>> Start

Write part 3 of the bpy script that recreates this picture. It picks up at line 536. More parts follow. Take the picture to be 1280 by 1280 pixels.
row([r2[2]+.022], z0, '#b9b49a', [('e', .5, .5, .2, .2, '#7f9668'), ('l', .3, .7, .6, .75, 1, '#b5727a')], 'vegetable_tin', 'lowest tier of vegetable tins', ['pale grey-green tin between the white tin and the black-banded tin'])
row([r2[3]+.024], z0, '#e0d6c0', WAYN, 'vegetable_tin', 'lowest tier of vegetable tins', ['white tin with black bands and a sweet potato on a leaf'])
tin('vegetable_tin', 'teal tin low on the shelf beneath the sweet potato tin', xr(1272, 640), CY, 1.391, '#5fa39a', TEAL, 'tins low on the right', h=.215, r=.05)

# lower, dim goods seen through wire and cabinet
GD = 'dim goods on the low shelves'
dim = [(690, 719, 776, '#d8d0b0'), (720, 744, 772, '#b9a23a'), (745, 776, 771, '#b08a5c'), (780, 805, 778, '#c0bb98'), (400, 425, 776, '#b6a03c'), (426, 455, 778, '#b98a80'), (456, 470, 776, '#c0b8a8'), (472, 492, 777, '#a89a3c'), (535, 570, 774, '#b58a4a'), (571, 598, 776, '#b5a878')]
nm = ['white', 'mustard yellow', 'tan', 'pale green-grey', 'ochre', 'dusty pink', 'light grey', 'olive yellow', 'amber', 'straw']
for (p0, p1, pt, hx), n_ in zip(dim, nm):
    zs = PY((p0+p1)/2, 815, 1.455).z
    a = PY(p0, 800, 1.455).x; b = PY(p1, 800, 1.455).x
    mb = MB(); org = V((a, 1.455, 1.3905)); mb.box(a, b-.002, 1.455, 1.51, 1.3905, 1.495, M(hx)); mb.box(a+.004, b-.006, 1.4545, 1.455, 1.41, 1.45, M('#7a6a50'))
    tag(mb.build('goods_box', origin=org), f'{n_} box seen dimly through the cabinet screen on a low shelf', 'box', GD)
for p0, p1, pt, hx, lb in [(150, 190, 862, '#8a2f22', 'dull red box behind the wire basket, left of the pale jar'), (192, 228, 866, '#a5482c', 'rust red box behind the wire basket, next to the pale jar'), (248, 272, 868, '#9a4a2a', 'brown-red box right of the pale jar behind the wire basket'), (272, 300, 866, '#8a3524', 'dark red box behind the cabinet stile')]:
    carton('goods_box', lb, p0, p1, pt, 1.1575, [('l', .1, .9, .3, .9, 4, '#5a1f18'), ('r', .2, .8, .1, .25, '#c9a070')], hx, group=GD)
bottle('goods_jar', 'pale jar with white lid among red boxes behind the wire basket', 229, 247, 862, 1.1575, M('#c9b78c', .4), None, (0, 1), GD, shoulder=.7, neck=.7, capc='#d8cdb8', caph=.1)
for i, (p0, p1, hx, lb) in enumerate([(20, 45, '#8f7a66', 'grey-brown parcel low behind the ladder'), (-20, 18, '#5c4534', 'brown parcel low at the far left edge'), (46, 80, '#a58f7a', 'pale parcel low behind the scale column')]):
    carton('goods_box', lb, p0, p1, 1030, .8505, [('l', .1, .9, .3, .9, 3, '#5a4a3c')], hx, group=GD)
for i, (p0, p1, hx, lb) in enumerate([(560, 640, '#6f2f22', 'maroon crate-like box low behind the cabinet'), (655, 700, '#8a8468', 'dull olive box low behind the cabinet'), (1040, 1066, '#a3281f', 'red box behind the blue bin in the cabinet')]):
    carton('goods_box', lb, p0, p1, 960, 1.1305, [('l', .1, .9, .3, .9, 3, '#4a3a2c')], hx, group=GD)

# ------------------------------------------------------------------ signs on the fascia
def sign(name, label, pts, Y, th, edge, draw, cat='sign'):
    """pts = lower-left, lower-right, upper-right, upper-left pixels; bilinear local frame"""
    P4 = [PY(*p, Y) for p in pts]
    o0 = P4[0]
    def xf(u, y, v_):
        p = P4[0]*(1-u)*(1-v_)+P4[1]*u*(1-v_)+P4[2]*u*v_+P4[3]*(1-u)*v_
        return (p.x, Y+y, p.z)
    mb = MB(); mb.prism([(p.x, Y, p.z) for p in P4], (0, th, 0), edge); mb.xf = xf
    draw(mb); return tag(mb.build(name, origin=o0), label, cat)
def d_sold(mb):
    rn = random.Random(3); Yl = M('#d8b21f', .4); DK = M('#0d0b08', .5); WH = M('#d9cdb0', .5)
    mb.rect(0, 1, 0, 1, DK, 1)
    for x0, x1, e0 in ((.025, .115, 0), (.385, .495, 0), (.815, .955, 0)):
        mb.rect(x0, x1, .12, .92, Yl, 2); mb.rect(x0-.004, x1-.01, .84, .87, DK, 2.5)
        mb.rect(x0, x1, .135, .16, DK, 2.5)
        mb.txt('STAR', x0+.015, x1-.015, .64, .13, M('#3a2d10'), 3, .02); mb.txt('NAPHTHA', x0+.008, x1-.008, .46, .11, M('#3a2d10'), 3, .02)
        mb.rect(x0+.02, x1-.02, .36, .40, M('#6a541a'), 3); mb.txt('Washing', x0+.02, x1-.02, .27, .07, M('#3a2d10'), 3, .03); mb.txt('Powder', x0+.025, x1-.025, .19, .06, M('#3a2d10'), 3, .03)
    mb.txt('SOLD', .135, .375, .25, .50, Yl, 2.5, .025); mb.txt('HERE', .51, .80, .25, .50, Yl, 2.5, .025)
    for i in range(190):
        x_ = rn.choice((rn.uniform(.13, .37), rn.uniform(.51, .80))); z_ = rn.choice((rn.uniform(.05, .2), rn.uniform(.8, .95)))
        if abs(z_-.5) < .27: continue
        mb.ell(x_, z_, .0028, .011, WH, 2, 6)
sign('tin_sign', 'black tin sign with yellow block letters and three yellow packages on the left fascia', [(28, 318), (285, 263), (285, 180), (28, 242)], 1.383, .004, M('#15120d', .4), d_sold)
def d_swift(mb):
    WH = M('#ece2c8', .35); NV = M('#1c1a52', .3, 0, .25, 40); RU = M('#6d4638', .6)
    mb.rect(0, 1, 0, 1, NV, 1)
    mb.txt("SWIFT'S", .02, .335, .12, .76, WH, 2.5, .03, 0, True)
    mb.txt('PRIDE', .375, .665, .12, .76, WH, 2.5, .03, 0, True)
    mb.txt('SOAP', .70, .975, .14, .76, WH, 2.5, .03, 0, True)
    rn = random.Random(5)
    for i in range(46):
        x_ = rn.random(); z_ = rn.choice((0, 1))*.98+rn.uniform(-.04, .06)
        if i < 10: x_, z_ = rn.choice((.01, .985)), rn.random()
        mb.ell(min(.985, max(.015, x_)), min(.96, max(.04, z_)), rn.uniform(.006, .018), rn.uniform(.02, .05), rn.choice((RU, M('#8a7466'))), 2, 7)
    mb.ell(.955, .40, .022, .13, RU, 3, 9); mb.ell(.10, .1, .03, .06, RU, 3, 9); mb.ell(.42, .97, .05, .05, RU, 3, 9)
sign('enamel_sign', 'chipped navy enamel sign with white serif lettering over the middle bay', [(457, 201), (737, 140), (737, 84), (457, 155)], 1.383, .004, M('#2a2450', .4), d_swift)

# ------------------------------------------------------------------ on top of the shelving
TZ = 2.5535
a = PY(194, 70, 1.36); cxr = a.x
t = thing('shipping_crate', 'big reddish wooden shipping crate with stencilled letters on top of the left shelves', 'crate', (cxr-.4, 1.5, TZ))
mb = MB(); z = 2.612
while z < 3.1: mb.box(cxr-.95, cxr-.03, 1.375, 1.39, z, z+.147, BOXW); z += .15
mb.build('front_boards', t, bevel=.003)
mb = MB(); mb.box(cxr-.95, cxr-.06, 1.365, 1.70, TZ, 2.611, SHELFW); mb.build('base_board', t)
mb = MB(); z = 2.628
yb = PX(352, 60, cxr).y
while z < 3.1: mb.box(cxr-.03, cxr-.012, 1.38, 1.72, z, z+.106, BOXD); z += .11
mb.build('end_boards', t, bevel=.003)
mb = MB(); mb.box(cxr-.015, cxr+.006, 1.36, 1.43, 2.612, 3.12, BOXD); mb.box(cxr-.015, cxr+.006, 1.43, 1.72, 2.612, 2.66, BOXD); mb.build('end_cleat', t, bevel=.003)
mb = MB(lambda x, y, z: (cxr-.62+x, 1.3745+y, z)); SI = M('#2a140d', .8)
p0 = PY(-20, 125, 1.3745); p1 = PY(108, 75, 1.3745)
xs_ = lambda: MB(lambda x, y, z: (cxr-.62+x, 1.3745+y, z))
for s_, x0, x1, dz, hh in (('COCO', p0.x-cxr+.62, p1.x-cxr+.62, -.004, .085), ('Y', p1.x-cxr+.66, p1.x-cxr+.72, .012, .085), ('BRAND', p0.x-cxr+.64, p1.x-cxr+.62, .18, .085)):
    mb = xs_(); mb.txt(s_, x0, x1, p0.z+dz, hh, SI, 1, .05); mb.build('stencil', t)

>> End

AIM OF THE EXERCISE
Repeat exactly, please, each line from the beginning of the data through the line with "tin('vegetable_tin', 'teal tin" in it, and only those lines.

SOLUTION TO THIS EXERCISE
Write part 3 of the bpy script that recreates this picture. It picks up at line 536. More parts follow. Take the picture to be 1280 by 1280 pixels.
row([r2[2]+.022], z0, '#b9b49a', [('e', .5, .5, .2, .2, '#7f9668'), ('l', .3, .7, .6, .75, 1, '#b5727a')], 'vegetable_tin', 'lowest tier of vegetable tins', ['pale grey-green tin between the white tin and the black-banded tin'])
row([r2[3]+.024], z0, '#e0d6c0', WAYN, 'vegetable_tin', 'lowest tier of vegetable tins', ['white tin with black bands and a sweet potato on a leaf'])
tin('vegetable_tin', 'teal tin low on the shelf beneath the sweet potato tin', xr(1272, 640), CY, 1.391, '#5fa39a', TEAL, 'tins low on the right', h=.215, r=.05)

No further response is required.